Piers Morgan may be a step up from Larry King, but I found him stunningly irritating. I watched the Howard Stern interview and Piers kept asking a question, than asking another before the first was answered, then asking another… He kept interrupting the guest. Granted, Howard Stern is a guest you have to control or he would take over, but I was interested in hearing some of the things he was starting to say before Piers interrupted him.
I watched the first few minutes of the George Clooney interview, but there is little that is less boring or less irritating than hearing George Clooney talk about Sudan, and I am genuinely interested in what is going on there.

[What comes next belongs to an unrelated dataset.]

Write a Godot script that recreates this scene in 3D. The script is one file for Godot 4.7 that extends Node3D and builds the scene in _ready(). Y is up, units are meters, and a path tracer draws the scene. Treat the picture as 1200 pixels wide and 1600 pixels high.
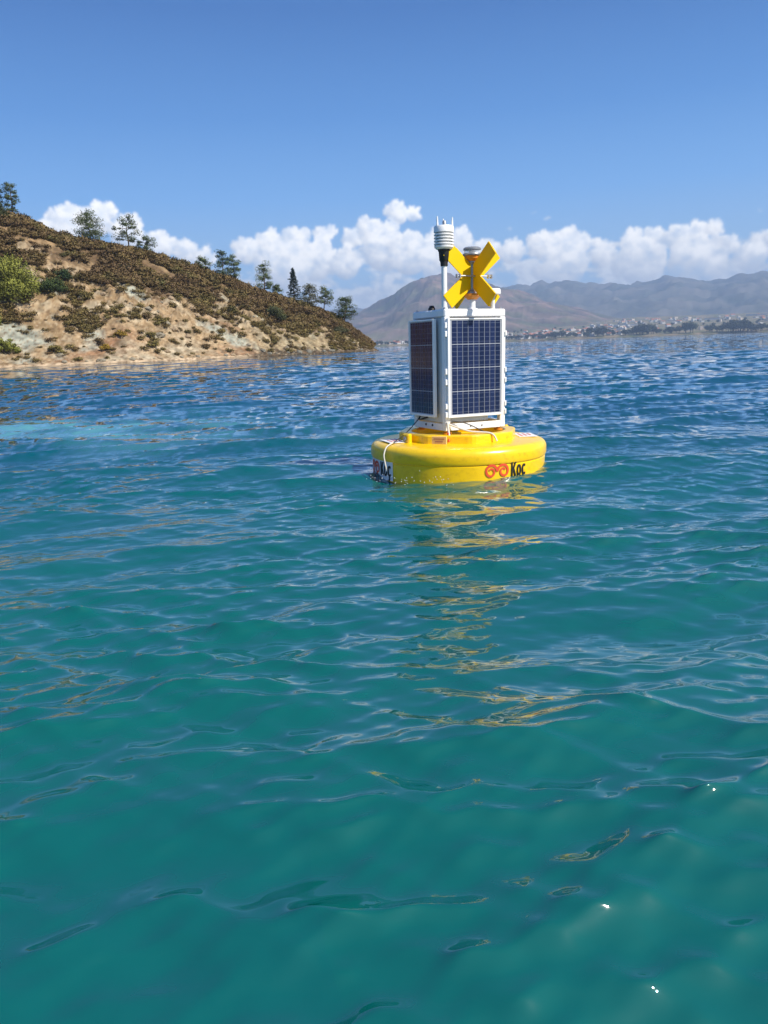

If I were Rachel, I’d be polishing up my resume.
@Jef: I’m not sure that “stunningly irritating” is a bad thing in the ratings wars.
By writing “Aren’t all his viewers in bed by then?”, you’re trying to say “don’t they skew OLD”. Well just about ALL the news shows on cable skew old (also Rush Limbaugh on the radio). As Ed said on his radio show today (Monday, 01/24), when he’s on at ten in the east, he’s also on at nine in the midwest, eight in the Rockies and seven on the Pacific coast…thus he’s technically in prime time coast to coast, excluding Ala-a-a-ska.
I think you have to be irritating enough to get people to watch you and yell at the TV and then blog about it after, Piers is not that kind of irritating, he is turn off the TV irritating. Bill O’Reilly is the former.
I think Rachel is at her best when she gets to do a more than 10 minute sit down with someone, CNN should have tried to get her to take Larry King’s spot. I like her otherwise as well, but mostly because I largely agree with her, it is the interviews though where she shines.